Por: Claudia Luna
Ignacio Valdés tiene 75 años, es cubano, trabaja haciendo moldes en el taller de fundición de esculturas de su hijo, pero, sobre todo, es mi amigo. Cada vez que voy al taller lo busco con la mirada entre los trabajos en proceso. Cuando lo encuentro, lo saludo y hablamos como si nos conociéramos de toda la vida. Me gusta platicar con él y escuchar sus historias.
Una mañana me contó sobre el gato de una vecina que se tomaba la leche de la familia y lo que hacía la mujer cuando se daba cuenta. No recuerdo bien la anécdota, pero sí me acuerdo de sus carcajadas y del brillo de sus ojos mientras la narraba. Cuando rememora, le hago preguntas porque me encanta verlo reír. Él me dice: “Ay, muchacha…” a manera de respuesta y sigue con sus relatos. Otro día llegué a la fundición y lo encontré sentado, limpiaba mazorcas de maíz. Me pareció natural sentarme a su lado y hacer lo mismo. A veces, cuando me ve, me dice: “Dale, vamos a hacer café que no hay más na’”. Lo sigo a la cocina mientras comentamos cualquier cosa. Con Ignacio y su familia me siento como en mi casa.

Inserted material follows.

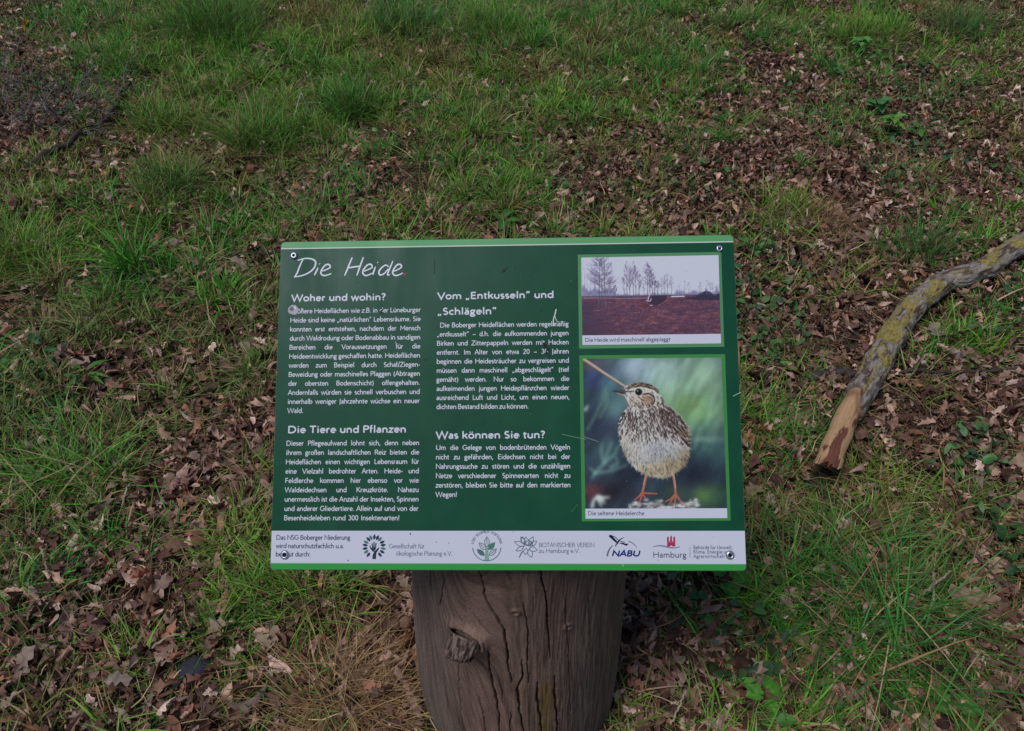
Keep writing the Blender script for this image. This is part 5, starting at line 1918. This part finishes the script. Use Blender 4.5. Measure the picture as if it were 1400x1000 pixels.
# flying stork over four letters
pr = Print()
BLUE = alb((10, 42, 112))
STK = alb((22, 26, 56))
line_of(pr, 'NABU', 836.2, 760.6, 874.6, 11.0, 175, BLUE, slant=0.22, track=30)
pr.poly([f5(*p_) for p_ in ((996, 60), (1004, 44), (1022, 48), (1060, 88), (1078, 112), (1066, 122), (1040, 100))], Z3, STK)
pr.poly([f5(*p_) for p_ in ((1090, 124), (1130, 120), (1150, 128), (1186, 132), (1165, 150), (1130, 136))], Z3, STK)
pr.line([f5(1024, 52), f5(1062, 70), f5(1090, 100), f5(1150, 118)], 0.9 * PXM, Z3 + 3e-5, STK)
pr.line([f5(1055, 156), f5(1080, 118), f5(1105, 88), f5(1140, 70)], [0.7 * PXM, 2.2 * PXM, 1.2 * PXM, 0.7 * PXM], Z3 + 6e-5, STK)
pr.line([f5(980, 250), f5(988, 215), f5(1004, 178), f5(1034, 144)], [2.2 * PXM, 2 * PXM, 1.6 * PXM, 0.7 * PXM], Z3, alb((84, 90, 110)))
pr.line([f5(1186, 106), f5(1222, 122), f5(1250, 148), f5(1266, 172)], [1.3 * PXM, 1.1 * PXM, 0.9 * PXM, 0.5 * PXM], Z3, alb((84, 90, 120)))
sub(pr, 'logo')

# red castle over a wave
pr = Print()
f6 = lambda x, y: S(870 + x / 9.333, 725 + y / 9.333)
RED = alb((150, 44, 84))
pr.poly([f6(*p_) for p_ in ((390, 208), (392, 158), (496, 158), (496, 208), (462, 208), (460, 186), (443, 176), (428, 186), (426, 208))][::-1], Z3, RED)
for (x0_, x1_, y0_, y1_) in ((390, 414, 100, 150), (430, 454, 90, 150), (470, 494, 100, 150)):
    pr.poly([f6(x0_, y1_), f6(x1_, y1_), f6(x1_, y0_), f6((x0_ + x1_) / 2, y0_ - 26), f6(x0_, y0_)], Z3 + 3e-5, RED)
pr.line([f6(390, 150), f6(496, 150)], 1.1 * PXM, Z3 + 6e-5, RED)
wv = smooth_path([f6(*p_) for p_ in ((210, 214), (270, 200), (340, 203), (420, 220), (490, 226), (556, 212))], 40)
pr.line(wv, np.interp(np.linspace(0, 1, len(wv)), [0, 0.5, 1], [0.8, 1.7, 0.8]) * PXM, Z3, alb((88, 102, 150)))
line_of(pr, 'Hamburg', 892.8, 762.6, 938.8, 11.4, 88, alb((70, 72, 108)), track=30)
pr.line([f6(683, 215), f6(683, 352)], 0.6 * PXM, Z3, GREY)
line_of(pr, 'Beh\u00f6rde f\u00fcr Umwelt,', 947.8, 751, 1002, 6.9, 95, alb((84, 88, 126)), track=50)
line_of(pr, 'Klima, Energie und', 947.8, 757, 1000, 6.9, 95, alb((84, 88, 126)), track=50)
line_of(pr, 'Agrarwirtschaft', 947.8, 763.1, 991, 6.9, 95, alb((84, 88, 126)), track=50)
sub(pr, 'logo')

# --- wear: chipped print, scratches, specks of dirt
pr = Print()


def blotch(x, y, r, col, z, seed, el=1.0):
    a = np.arange(26) / 26 * 2 * np.pi
    k = 0.65 + 0.8 * fbm(np.cos(a) * 1.8 + 5 + seed, np.sin(a) * 1.8 + 5, 700 + seed, 3)
    c = S(x, y)
    pr.poly(np.c_[c[0] + r * PXM * k * np.cos(a) * el, c[1] + r * PXM * k * np.sin(a)], z, col)


blotch(401, 424, 6.5, lin((190, 186, 186)), Z4, 1, 1.1)
blotch(399, 423, 3.0, lin((120, 112, 112)), Z4 + 6e-5, 2)
blotch(404, 421, 1.8, lin((236, 232, 230)), Z4 + 9e-5, 3)
sub(pr, 'chipped_print')
pr = Print()
for (x_, y_, r_) in ((689, 370, 2.2), (692, 367, 1.3), (686, 372, 1.1), (695, 364, 0.8), (745, 473, 2.6), (749, 478, 2.6), (747, 483, 1.8), (743, 470, 1.4), (521, 427, 2.2), (523, 424, 1.3), (751, 487, 1.2), (728, 534, 1.2),
                     (582, 492, 1.2), (476, 766.5, 0.9), (561, 730, 1.0), (740, 425, 0.9), (704, 367, 0.8), (684, 577, 0.8), (661, 580, 0.8)):
    blotch(x_, y_, r_, lin((34, 34, 38)), Z4, int(x_) % 40, 0.8)
for i in range(60):
    x_, y_ = rp.uniform(380, 1005), rp.uniform(345, 772)
    blotch(x_, y_, rp.uniform(0.25, 0.6), lin((40, 44, 44)) if rp.random() < 0.6 else lin((150, 160, 160)), Z4, i)
sub(pr, 'dirt_specks')
pr = Print()
scr = lambda pts, w, c: pr.line(smooth_path([S(*p_) for p_ in pts], 10), w * PXM, Z4, c)
scr([(760.5, 423), (758.5, 431), (756.5, 438), (757.5, 446)], 1.6, alb((180, 195, 190)))
scr([(758.5, 432), (760.5, 438), (763, 441)], 0.9, alb((180, 195, 190)))
scr([(768, 594), (784, 597.5), (801, 601)], 0.45, alb((120, 160, 145)))
scr([(594.2, 356), (594, 366), (593.6, 374)], 0.9, lin((36, 44, 46)))
scr([(541, 467), (541.5, 471)], 1.2, lin((170, 180, 180)))
scr([(848, 768), (853, 775)], 0.7, alb((150, 190, 160)))
scr([(1002, 542), (1012, 537)], 0.8, alb((140, 180, 160)))
scr([(781, 700), (790, 690)], 0.4, alb((80, 130, 110)))
for i in range(16):
    x_, y_ = rp.uniform(390, 780), rp.uniform(345, 400)
    L = rp.uniform(4, 20)
    a = rp.normal(1.5, 0.15)
    scr([(x_, y_), (x_ + L * math.cos(a), y_ + L * math.sin(a))], 0.35, alb((54, 92, 90)))
sub(pr, 'scratches')
pr = Print()
for i in range(24):
    e_ = rp.integers(0, 4)
    f_ = rp.random()
    if e_ < 2:
        x_, y_ = (384.6 - 14.5 * f_, 333 + 445 * f_) if e_ == 0 else (1002.6 + 17.6 * f_, 324 + 455 * f_)
    else:
        x_, y_ = (386 + 615 * f_, 331.3 - 9.6 * f_) if e_ == 2 else (371 + 648 * f_, 778.9 + 1.4 * f_)
    blotch(x_, y_, rp.uniform(0.25, 0.75), lin((176, 184, 176)) if rp.random() < 0.7 else lin((46, 54, 50)), Z4, i % 50, rp.uniform(0.6, 1.4))
sub(pr, 'edge_wear')

# --- four screws
for (x_, y_, ring, hole) in ((402.3, 350, 5.2, 2.1), (983.3, 340.4, 5.0, 1.9), (389.6, 758.6, 6.3, 3.0), (997.8, 759, 6.0, 2.6)):
    e = S(x_, y_)
    prof = [(ring, 0.0), (ring, 0.9), (ring * 0.86, 2.0), (ring * 0.68, 2.5), (hole * 1.05, 2.7), (hole, 2.3), (hole * 0.9, 0.6), (0.01, 0.6)]
    a = np.arange(28) / 28 * 2 * np.pi
    rows = [np.c_[r_ * PXM * np.cos(a), r_ * PXM * np.sin(a), np.full(28, h_ * PXM)] for r_, h_ in prof]
    b = Bag()
    b.add(np.concatenate(rows), grid_quads(len(prof), 28, True), None, (0.4, 0.4, 0.4))
    so_ = b.build('screw', M_METAL, root)
    so_.matrix_local = MP @ Matrix.Translation((e[0], e[1], 0.0009))
    b = Bag()
    rr_ = np.vstack([np.c_[hole * 0.88 * PXM * np.cos(a), hole * 0.88 * PXM * np.sin(a), np.full(28, 0.75 * PXM)], [[0, 0, 0.75 * PXM]]])
    b.add(rr_, None, [(i, (i + 1) % 28, 28) for i in range(28)], lin((26, 28, 34)))
    b.build('socket', M_DARK, so_)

Hace unas semanas buscaba conversación y le pregunté sobre sus años de adolescente en su pueblo. “No era pueblo”, me aclaró de entrada. “Vivíamos en el campo, una casa aquí y la otra allá”. Levantó el brazo para señalar un punto a lo lejos. Sus ojos siguieron el movimiento de la mano y sonrió como si viera algo. Luego dijo: “Como en la vida del campo no hay ninguna muchacha, es la más sana. Antes de la revolución, nosotros sembrábamos tabaco y con eso teníamos pa’ todo. Mi padre engordaba un cochino para sacar la manteca del año. Todo sabe más sabroso en el campo”.
Me explicó que, durante seis meses del año, él y su familia trabajaban la tierra. Los otros seis meses los muchachos se dedicaban a corretear con los vecinos y los primos. “Éramos una banda de chamacos y andábamos pa’ca y pa’lla. Lo único que no podíamos hacer era juntarnos con las muchachitas. Ellas estaban en sus casas. Pegadas a las faldas de las viejas”. “Eran otros tiempos, Ignacio”, le dije. “Sí, muchacha, ahora nomás que las niñas largan la tripa del ombligo, ya se quieren ir pa’la calle”. Se ríe de sus propias bromas y yo me río con él.
Al rato empezó a hablar sobre una familia de color que vivía cerca de su finca. “Cada uno tenía su propia casa”, me dijo, “pero las hicieron tan pegadas que podían sacar la mano por la ventana para saludarse unos a otros. Ah, pero eso sí, había que tener buena memoria para acordarse de sus apellidos”. “¿Cómo así, Ignacio?”, le pregunté. “Sí, era una pila de negritos. Todos de la misma madre, pero de diferente macho. Cada uno tenía su propio apellido”. Entre risas, prosigue. “Eran buenas personas, no había bandoleros. La más inquieta era la vieja, que era la más saltadora”. Se refiere a que tuvo hijos con tres hombres diferentes aparte del marido principal. Dice que las mujeres de ahora alardean y se la dan de bravas, pero que las viejas de antes no eran fáciles. “No hacían ruido. No armaban una gritería, pero ¡Ave María, muchacha!”. Suelta una carcajada y yo lo imito.
Cuando voy a la fundición y hablo con Ignacio puedo ver al chiquillo de ojos color miel que corre por los campos, trabaja la tierra y hace travesuras. A veces, con su conversación me lleva con él. Habla de los ayeres y vuelve a ser joven. Detrás de cada viejo está el muchacho que fue. Basta con querer verlo para encontrarlo.